Ghazi Hamad, a spokesman for the Hamas-led Palestinian government, said Haniya, the Palestinian prime mininster, had accepted an invitation from Jordan's King Abdullah to attend talks in Amman.
It is thought that Haniya's visit to Jordan will take place later this week.
Haniya's visit will be the first by a Hamas leader to Jordan since 1999, when the country closed the group's Amman offices and expelled its officials for alleged illegal activities.
Escalating tensions
Tensions between the ruling Hamas faction and once-dominant Fatah flared after Abbas this month called for early elections, a move Hamas called a "coup". Hamas, sworn to destroy Israel, beat Fatah in a January parliamentary vote.
Hamad said: "Haniya has welcomed the invitation. Arrangements are under way to agree on the date."
"The Jordanian prime minister has extended an official invitation from his majesty King Abdullah to Prime Minister Haniya to visit Jordan and to meet President Abu Mazen [Abbas] to discuss the latest developments and the issues of difference," Hamad said.

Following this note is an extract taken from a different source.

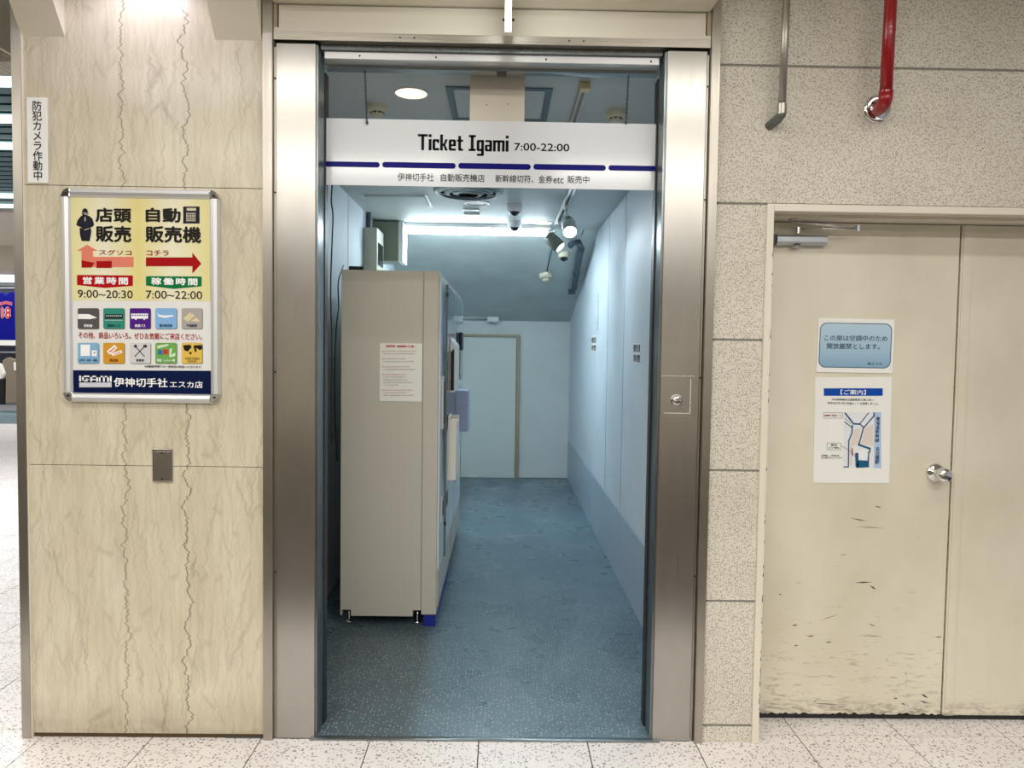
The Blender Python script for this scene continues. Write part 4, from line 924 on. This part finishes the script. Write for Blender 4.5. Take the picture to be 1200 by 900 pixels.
# boxes on the fronts
x0, z1 = at(515.5, 491, 1.33); x1, z0 = at(534, 563, 1.33)
tbx = thing('leaflet_box', (x1-.04, 1.4, z0), 'ivory open topped box fixed low on the nearest machine front', 'box')
box(-.2925, x1, 1.33, 1.36, z0, z1).build('near_side', m_tray, tbx, .002)
box(-.2925, x1, 1.56, 1.59, z0, z1).build('far_side', m_tray, tbx, .002)
box(x1-.006, x1, 1.36, 1.56, z0, z1-.02).build('front_wall', m_tray, tbx)
box(-.2925, -.288, 1.36, 1.56, z0, z1+.015).build('back_wall', m_tray, tbx)
box(-.288, x1-.006, 1.36, 1.56, z0, z0+.006).build('bottom', m_tray, tbx)
x0, z1 = at(536, 457.5, 2.02); x1, z0 = at(548.3, 506, 2.02)
tb2 = thing('payment_box', (x1-.03, 2.1, z0), 'pale blue grey box projecting from the second machine front', 'box')
box(-.2965, x1, 2.02, 2.28, z0, z1).build('box_body', m_tray2, tb2, .004)
MB().cyl((x1-.012, 2.019, z1-.08), (x1-.012, 2.016, z1-.08), .006, 10).build('lock', m_alu, tb2)
# monitor boxes
x0, z1 = at(518, 396, 1.5); x1, z0 = at(533.5, 460, 1.5)
mo = thing('ticket_display', (-.27, 1.55, z0), 'slanted grey framed display on the nearest machine front', 'screen')
MB().prism([(-.2975, z0), (x1-.005, z0), (x1, z0+.03), (x1, z1-.04), (x1-.03, z1), (-.2975, z1)], 1.5, 1.85).build('display_case', m_alu, mo, .003)
MB().prism([(x1-.028, z0+.012), (x1-.008, z0+.012), (x1-.008, z1-.06), (x1-.028, z1-.08)], 1.4992, 1.5).build('dark_side', m_screen, mo)
x0, z1 = at(534, 389, 2.35); x1, z0 = at(541, 445, 2.35)
mo2 = thing('card_reader', (-.27, 2.4, z0), 'black narrow reader unit on the second machine front', 'reader')
box(-.2965, x1, 2.35, 2.55, z0+(z1-z0)*.62, z1).build('reader_head', m_black, mo2, .006)
box(-.2965, x1-.008, 2.36, 2.54, z0, z0+(z1-z0)*.62).build('reader_body', m_trim, mo2, .006)
# notice on machine side
ns = tag(box(*[at(445, 436, 1.098)[0], at(494.5, 436, 1.098)[0]], 1.0975, 1.0995, at(470, 470.3, 1.098)[1], at(470, 402.3, 1.098)[1]).build('machine_notice', m_sheet), 'white sheet with red heading and small print taped to the machine side', 'notice')
Y1 = 1.0970
Q = lambda x, y: (440+x/11.25, 395+y/11.25)
m_nred = flatm('notice_red', 186, 70, 84); m_ngrey = flatm('notice_grey', 96, 96, 98)
lettering('lettering', '自動販売機・自動精算機でのお願い', *Q(138, 106), *Q(524, 138), Y1, flatm('notice_title', 190, 40, 60), ns, .03)
rows_ = [(80, 188, 540, 1), (100, 222, 525, 0), (80, 288, 392, 1), (105, 324, 505, 0), (80, 393, 450, 1), (100, 430, 522, 0), (80, 496, 400, 1), (105, 530, 400, 0), (100, 565, 425, 0), (100, 600, 482, 0), (118, 634, 305, 0), (80, 702, 490, 1), (105, 736, 420, 1), (100, 770, 505, 0)]
for red in (0, 1):
    ps = []
    for x0, y_, x1, r_ in rows_:
        if r_ != red: continue
        x_ = x0
        while x_ < x1:
            w_ = random.choice((8, 10, 12, 14))
            for q0, q1 in ((-7, -3), (1, 5)) if random.random() < .7 else ((-5, -1), ): ps.append([Q(x_, y_+q1), Q(x_+w_*.8, y_+q1), Q(x_+w_*.8, y_+q0), Q(x_, y_+q0)])
            x_ += w_+2
    o = flat('small_print', ps, Y1, m_nred if red else m_ngrey, ns); o['kind'] = 'stuff'
# cables
def cable(name, pts, r, label, m=m_black):
    return tag(MB().tube(pts, r, 8).build(name, m), label, 'cable')
def smooth(pts, n=8):
    pts = [Vector(p) for p in pts]; out = []
    for i in range(len(pts)-1):
        p0 = pts[max(i-1, 0)]; p1 = pts[i]; p2 = pts[i+1]; p3 = pts[min(i+2, len(pts)-1)]
        for k in range(n):
            t_ = k/n; out.append(.5*((2*p1)+(-p0+p2)*t_+(2*p0-5*p1+4*p2-p3)*t_*t_+(-p0+3*p1-3*p2+p3)*t_**3))
    return out+[pts[-1]]
P3 = lambda px, py, y: (at(px, py, y)[0], y, at(px, py, y)[1])
cable('hanging_cable', smooth([P3(389.8, 110, .98), P3(389.5, 205, .98), P3(388.3, 235, .98), P3(390.2, 255, .98), P3(388.5, 300, .98), P3(387.5, 345, .98), P3(389, 420, .98), P3(388, 520, .98)]), .0035, 'thin black cable hanging down beside the left jamb')
cable('machine_cable', smooth([P3(403, 311, 1.5), P3(398.5, 322, 1.3), P3(396.2, 335, 1.25), P3(396.5, 360, 1.25), P3(393, 400, 1.25), P3(392, 470, 1.25), P3(395, 540, 1.25)]), .0035, 'black cable looping off the top corner of the nearest machine')
pa = thing('power_plug', (-.78, 1.4, 1.84), 'black cable plug lying on top of the nearest machine', 'plug')
MB().cyl((-.835, 1.35, 1.862), (-.76, 1.36, 1.862), .022, 14).build('plug_body', m_black, pa)
MB().tube(smooth([(-.76, 1.36, 1.856), (-.72, 1.40, 1.852), (-.66, 1.46, 1.849), (-.62, 1.56, 1.848)]), .010, 8).build('cord', m_black, pa)
# electrical boxes on left wall
b1 = thing('breaker_box', (-.96, 2.6, 1.6), 'slim putty coloured breaker box on the left wall behind the machine', 'box')
xA, zA = at(430, 266.5, 2.62); xB, _ = at(442, 266, 2.62); _, zB = at(436, 330, 2.62)
box(XL+.001, xB, 2.62, 2.90, 1.86, zA).build('enclosure', m_boxputty, b1, .004)
box(xB, xB+.004, 2.66, 2.86, zA-.26, zA-.1).build('window', m_screen, b1)
b2 = thing('control_box', (-.92, 3.0, 2.1), 'grey green control box with pale cover high on the left wall', 'box')
xC, zC_ = at(467, 260, 2.97); _, zD = at(467, 306, 2.97)
box(XL+.001, xC, 2.97, 3.20, zD, ZC-.016).build('enclosure', m_boxgrey, b2, .002)
box(xC, xC+.035, 2.965, 3.205, zD-.006, ZC-.012).build('cover', m_boxwhite, b2, .003)
MB().cyl((XL+.022, 2.7, zA), (XL+.022, 2.7, ZC-.001), .018, 12).build('supply_conduit', m_pvc, b1)
# ------------------------------------------------------------------ beyond the left edge: passage ceiling, lintel, shop
wo = tag(box(-14, 5, -6.9, -6.8, 0, 3.2).build('wall_opposite', m_bracket), 'plain cream wall across the passage behind the viewer', 'wall', kind='structure')
for za, zb in ((.0, .35), (1.95, 2.12), (2.5, 2.62)): box(-14, 5, -6.8, -6.76, za, zb).build('reflected_band', flatm('brown_band', 150, 130, 108), wo)  # bands added to give the steel jambs stripes to reflect
cp = tag(MB().box(-16, 5, -7, .0, 3.2, 3.25).build('ceiling_passage', m_cream), 'cream ceiling of the passage', 'ceiling', kind='structure')
tag(box(-3.4, -1.74, .62, .78, 2.66, 3.2).build('lintel', m_granite), 'speckled beam across the side passage above the marble edge', 'beam', kind='structure')
tag(MB().prism([(-2.6, 2.92), (-1.99, 2.60), (-1.99, 3.2), (-2.6, 3.2)], -.1, .5).build('ceiling_boxing', m_bracket), 'cream slanted boxing in the upper left corner beside the marble edge', 'boxing', kind='structure')
cs = tag(box(-8, -1.74, .78, 8.4, 2.96, 2.98).build('ceiling_slatted', mat('dark_void', srgb(20, 40, 44), .8)), 'teal slatted ceiling of the side passage with bright light strips', 'ceiling', kind='structure')
yy = 1.0; k = 0
while yy < 5.3:
    box(-8, -1.76, yy, yy+.12, 2.90, 2.93).build('slat', m_teal, cs); yy += .16
for px, py in ((10, 93), (10, 137), (10, 169), (10, 228), (10, 240)):
    x, y = atz(px, py, 2.9)
    box(-8, -1.76, y-.055, y+.055, 2.875, 2.899).build('light_strip', m_strip, cs)
box(-8, -1.76, 5.55, 8.4, 2.88, 2.96).build('ceiling_board', m_cream, cs)
wsb = tag(box(-16, -1.8, 14.8, 14.9, 0, 3.2).build('wall_shop', mat('shop_grey', srgb(120, 130, 136), .6)), 'grey back wall of the clothing shop beyond the passage', 'wall', kind='structure')
tag(MB().box(-16, -1.8, 8.4, 9.0, 2.52, 3.2).build('shop_fascia', m_cream), 'cream fascia over the clothing shop front', 'fascia', kind='structure')
x, za = at(17, 300, 12.5); _, zb = at(10, 331, 12.5)
lb = thing('light_box', (-9.6, 12.5, zb), 'glowing pale blue light box above the clothes rack', 'light')
box(-11.5, -8.9, 12.5, 12.6, zb, za).build('glowing_face', m_skyblue, lb)
box(-11.55, -8.85, 12.45, 12.65, za, za+.06).build('top_rail', m_dark_steel, lb); box(-11.55, -8.85, 12.45, 12.65, zb-.08, zb).build('bottom_rail', m_dark_steel, lb)
YJ = 11.0
def garment(name, corners, m, label, cat='shirt', group='clothes on the shop rack', th=.10, y=YJ):
    pts = [at(a, b, y) for a, b in corners]; o = MB().prism(pts, y, y+th).build(name, m, None, .02, 2); tag(o, label, cat, group); return o
jy = garment('jersey', [(-9, 403), (20.5, 403.5), (19.5, 366), (21, 362), (18.5, 345), (14, 341), (9.5, 343), (6, 346), (1, 342), (-4, 345), (-10, 362), (-9, 370)], flatm('royal_blue', 8, 14, 126, .6), 'royal blue sports jersey numbered 18 hanging in the shop')
box(at(-9, 400, YJ-.004)[0], at(21.3, 400, YJ-.004)[0], YJ-.006, YJ+.1, at(5, 404.8, YJ)[1], at(5, 398.6, YJ)[1]).build('white_hem', m_sheet, jy)
flat('white_side', [[(19, 399), (21.3, 399), (19.6, 366), (18.4, 366)]], YJ-.006, m_sheet, jy)
lettering('number', '18', 1, 359.5, 12.8, 373.5, YJ-.010, m_sheet, jy, .07)
lettering('number', '18', 1.4, 359.8, 12.4, 373.1, YJ-.014, flatm('jersey_red', 200, 40, 50, .6), jy, .02)
flat('name_arc', [R4(0+i*2.1, 352.5+abs(i-3)*.5, 1.5+i*2.1, 356.5+abs(i-3)*.5) for i in range(7)], YJ-.010, flatm('jersey_pink', 206, 110, 120, .6), jy)
garment('grey_shirt', [(6, 473), (22, 472), (21.4, 420), (18, 421), (13, 420), (9, 418.5), (3, 422), (1, 428), (4, 444), (6.5, 443)], flatm('taupe', 138, 128, 112, .8), 'taupe grey short sleeved shirt hanging below the blue jersey')
garment('white_shirt', [(-6, 444), (.5, 444), (4.5, 438), (0.5, 427), (-6, 424)], m_sheet, 'white shirt partly cut by the picture edge below the jersey', y=YJ-.25, th=.08)
garment('black_trousers', [(-6, 474), (5, 474), (5.2, 444), (-6, 444)], mat('black_cloth', (.01, .01, .012), .8), 'black garment beside the taupe shirt on the lower rack', y=YJ+.15)
tgm = tag(sheet('price_tag', [(16.3, 434), (20.5, 434), (21, 424), (16, 424.5)], YJ-.03, m_white, 'small white price tag on the taupe shirt', 'tag'), None)
rk = thing('clothes_rack', (-9.3, YJ+.05, .16), 'dark metal clothes rack holding the blue jersey and shirts', 'rack')
for py in (338, 413):
    a_ = P3(-15, py, YJ+.06); b_ = P3(24, py, YJ+.06); MB().tube([a_, b_], .02, 8).build('rail', m_dark_steel, rk)
for px in (-12, 19.5):
    a_ = P3(px, 336, YJ+.2); MB().tube([(a_[0], YJ+.24, .16), (a_[0], YJ+.24, a_[2])], .02, 8).build('post', m_dark_steel, rk)
a_ = P3(-12, 338, YJ+.1)
box(a_[0]-.2, -8.6, YJ+.50, YJ+.55, .35, 2.35).build('back_panel', mat('rack_dark', (.012, .013, .03), .7), rk)
pl = tag(box(-11.2, -8.7, YJ-.35, YJ+.6, .0, .16).build('display_plinth', mat('teal_grey_plinth', srgb(126, 150, 156), .5)), 'low teal grey display plinth under the clothes rack', 'plinth')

Hamad told Al Jazeera that the invitation demonstrated a "thawing relations between Hamas and Jordan".
"Jordan now is playing an important role in bringing the Palestinian factions together." he said.
Jordan has openly expressed support for Abbas and a renewal of Israeli-Palestinian peace talks, but has traditionally not had good ties with Hamas.
A Jordinian government spokesman said: "This is a follow-on his majesty's initiative to exert all efforts to reinvigorate the peace process and solidify Palestinian national unity."
In April, Jordan cancelled an invitation to Mahmoud al-Zahar, the Palestinian foreign minister and a Hamas leader, after Amman said it had found weapons smuggled in from Syria and hidden by Hamas activists
Hamas denied involvement.
In November, Jordan's state prosecutor charged three Hamas fighters with plotting to carry out attacks against the country.